── Data lines

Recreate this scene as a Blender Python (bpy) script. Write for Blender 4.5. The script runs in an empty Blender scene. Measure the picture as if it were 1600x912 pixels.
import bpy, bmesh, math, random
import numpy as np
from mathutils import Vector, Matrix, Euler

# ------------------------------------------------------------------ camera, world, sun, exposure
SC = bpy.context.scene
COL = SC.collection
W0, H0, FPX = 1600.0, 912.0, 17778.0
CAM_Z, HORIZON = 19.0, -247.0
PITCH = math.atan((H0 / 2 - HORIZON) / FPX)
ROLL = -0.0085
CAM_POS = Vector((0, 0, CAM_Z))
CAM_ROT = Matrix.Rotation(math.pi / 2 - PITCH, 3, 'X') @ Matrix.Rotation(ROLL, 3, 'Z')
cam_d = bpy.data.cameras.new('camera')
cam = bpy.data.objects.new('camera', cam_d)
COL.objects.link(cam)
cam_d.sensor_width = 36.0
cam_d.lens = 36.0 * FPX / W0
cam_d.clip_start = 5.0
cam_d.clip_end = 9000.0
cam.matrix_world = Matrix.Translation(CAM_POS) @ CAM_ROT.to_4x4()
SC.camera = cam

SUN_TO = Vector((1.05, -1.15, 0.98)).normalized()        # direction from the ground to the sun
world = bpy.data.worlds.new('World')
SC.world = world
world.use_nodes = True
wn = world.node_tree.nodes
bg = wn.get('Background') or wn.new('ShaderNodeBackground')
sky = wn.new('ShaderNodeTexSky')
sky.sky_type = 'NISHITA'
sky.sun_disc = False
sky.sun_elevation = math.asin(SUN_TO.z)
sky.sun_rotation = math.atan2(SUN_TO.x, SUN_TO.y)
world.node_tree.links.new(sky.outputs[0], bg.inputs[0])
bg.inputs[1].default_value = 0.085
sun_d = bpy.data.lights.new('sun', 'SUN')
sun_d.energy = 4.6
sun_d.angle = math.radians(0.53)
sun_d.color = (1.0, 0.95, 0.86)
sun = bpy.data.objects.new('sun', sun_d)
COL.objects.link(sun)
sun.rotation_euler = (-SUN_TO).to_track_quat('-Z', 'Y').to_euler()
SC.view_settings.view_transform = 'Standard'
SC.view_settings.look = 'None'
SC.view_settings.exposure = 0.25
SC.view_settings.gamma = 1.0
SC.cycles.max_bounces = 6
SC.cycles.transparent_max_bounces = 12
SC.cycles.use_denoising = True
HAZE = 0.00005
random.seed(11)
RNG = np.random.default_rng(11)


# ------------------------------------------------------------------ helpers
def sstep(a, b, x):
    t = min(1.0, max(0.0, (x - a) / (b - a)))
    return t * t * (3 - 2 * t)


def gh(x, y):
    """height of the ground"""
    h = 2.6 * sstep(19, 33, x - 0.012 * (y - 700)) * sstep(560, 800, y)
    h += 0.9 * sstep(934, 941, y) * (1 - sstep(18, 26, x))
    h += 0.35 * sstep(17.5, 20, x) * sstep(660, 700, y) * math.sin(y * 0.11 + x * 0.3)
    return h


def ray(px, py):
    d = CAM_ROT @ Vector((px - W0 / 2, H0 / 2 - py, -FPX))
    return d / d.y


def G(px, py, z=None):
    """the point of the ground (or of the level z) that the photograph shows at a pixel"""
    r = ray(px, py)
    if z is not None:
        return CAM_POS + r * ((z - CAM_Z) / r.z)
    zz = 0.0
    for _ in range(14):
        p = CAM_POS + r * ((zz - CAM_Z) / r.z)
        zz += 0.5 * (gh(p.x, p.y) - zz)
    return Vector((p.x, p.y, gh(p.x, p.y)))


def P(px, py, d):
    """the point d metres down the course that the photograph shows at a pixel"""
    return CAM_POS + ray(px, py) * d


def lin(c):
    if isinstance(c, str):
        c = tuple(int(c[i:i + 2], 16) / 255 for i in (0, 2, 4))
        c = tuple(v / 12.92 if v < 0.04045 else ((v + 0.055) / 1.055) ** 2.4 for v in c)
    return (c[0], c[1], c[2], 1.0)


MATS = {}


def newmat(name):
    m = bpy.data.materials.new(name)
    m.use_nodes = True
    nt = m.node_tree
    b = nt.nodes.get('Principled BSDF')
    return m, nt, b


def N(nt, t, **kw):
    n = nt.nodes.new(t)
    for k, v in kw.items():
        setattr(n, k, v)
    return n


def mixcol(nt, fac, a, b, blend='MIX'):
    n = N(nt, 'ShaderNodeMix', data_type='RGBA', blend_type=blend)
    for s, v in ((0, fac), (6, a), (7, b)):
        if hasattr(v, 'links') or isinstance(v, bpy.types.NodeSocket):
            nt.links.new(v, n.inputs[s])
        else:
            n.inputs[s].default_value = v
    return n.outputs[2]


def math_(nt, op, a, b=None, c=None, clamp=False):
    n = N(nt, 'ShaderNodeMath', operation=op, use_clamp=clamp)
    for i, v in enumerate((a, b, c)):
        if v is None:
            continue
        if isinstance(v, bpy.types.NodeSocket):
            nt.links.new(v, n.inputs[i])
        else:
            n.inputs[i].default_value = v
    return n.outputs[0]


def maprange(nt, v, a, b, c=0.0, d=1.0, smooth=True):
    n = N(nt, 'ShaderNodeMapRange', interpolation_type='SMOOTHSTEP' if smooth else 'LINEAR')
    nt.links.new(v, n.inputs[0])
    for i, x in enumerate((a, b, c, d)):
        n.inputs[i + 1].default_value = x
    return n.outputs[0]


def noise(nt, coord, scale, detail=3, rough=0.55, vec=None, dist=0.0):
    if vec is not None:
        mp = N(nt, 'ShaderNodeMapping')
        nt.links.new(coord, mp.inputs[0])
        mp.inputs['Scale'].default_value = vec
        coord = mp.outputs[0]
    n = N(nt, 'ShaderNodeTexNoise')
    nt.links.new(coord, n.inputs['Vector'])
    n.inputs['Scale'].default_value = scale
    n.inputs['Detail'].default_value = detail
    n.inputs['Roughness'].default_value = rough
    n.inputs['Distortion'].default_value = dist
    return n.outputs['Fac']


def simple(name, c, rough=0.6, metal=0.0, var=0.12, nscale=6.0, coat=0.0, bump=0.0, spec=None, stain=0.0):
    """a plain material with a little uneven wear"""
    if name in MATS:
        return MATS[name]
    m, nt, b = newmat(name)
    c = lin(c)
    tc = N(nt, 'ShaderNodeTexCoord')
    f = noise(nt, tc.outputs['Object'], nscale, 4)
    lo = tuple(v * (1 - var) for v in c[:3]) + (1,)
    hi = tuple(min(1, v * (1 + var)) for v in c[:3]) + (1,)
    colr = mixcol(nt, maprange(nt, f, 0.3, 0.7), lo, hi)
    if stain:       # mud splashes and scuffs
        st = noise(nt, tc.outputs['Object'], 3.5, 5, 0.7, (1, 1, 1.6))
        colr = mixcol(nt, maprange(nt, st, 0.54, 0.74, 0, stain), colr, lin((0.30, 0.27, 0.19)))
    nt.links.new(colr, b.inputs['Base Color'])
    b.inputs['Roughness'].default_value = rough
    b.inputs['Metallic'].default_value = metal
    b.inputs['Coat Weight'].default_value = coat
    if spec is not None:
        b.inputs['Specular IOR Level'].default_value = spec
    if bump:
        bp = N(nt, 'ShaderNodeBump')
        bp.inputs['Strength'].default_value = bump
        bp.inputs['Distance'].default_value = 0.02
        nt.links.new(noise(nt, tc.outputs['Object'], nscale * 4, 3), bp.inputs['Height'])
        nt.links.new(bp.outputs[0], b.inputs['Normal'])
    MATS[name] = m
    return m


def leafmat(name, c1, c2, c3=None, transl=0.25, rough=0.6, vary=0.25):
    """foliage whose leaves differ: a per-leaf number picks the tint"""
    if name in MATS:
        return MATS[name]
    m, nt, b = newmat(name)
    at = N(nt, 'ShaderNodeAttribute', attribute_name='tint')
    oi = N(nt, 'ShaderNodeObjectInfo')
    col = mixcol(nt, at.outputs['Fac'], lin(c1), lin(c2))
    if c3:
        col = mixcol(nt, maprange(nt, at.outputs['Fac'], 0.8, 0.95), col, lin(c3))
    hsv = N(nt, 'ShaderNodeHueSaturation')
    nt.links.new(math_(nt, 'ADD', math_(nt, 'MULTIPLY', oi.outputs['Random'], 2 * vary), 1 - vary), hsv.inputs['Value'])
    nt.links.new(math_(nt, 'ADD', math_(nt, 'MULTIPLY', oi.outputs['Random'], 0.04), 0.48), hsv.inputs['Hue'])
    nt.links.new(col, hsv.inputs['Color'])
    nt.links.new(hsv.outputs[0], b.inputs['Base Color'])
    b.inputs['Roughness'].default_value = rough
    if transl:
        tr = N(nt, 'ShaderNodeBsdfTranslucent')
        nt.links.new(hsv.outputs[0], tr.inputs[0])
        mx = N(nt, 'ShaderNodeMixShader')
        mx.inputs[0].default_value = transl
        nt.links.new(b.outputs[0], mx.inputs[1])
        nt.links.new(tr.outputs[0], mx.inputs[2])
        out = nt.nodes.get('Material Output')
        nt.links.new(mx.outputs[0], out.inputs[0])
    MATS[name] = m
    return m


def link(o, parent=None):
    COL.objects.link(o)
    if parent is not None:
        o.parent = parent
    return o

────

— Task details —
Please write out the material word for word from its first line through the line holding "SC.camera = cam", including both, and no line past it.

— Final result —
Recreate this scene as a Blender Python (bpy) script. Write for Blender 4.5. The script runs in an empty Blender scene. Measure the picture as if it were 1600x912 pixels.
import bpy, bmesh, math, random
import numpy as np
from mathutils import Vector, Matrix, Euler

# ------------------------------------------------------------------ camera, world, sun, exposure
SC = bpy.context.scene
COL = SC.collection
W0, H0, FPX = 1600.0, 912.0, 17778.0
CAM_Z, HORIZON = 19.0, -247.0
PITCH = math.atan((H0 / 2 - HORIZON) / FPX)
ROLL = -0.0085
CAM_POS = Vector((0, 0, CAM_Z))
CAM_ROT = Matrix.Rotation(math.pi / 2 - PITCH, 3, 'X') @ Matrix.Rotation(ROLL, 3, 'Z')
cam_d = bpy.data.cameras.new('camera')
cam = bpy.data.objects.new('camera', cam_d)
COL.objects.link(cam)
cam_d.sensor_width = 36.0
cam_d.lens = 36.0 * FPX / W0
cam_d.clip_start = 5.0
cam_d.clip_end = 9000.0
cam.matrix_world = Matrix.Translation(CAM_POS) @ CAM_ROT.to_4x4()
SC.camera = cam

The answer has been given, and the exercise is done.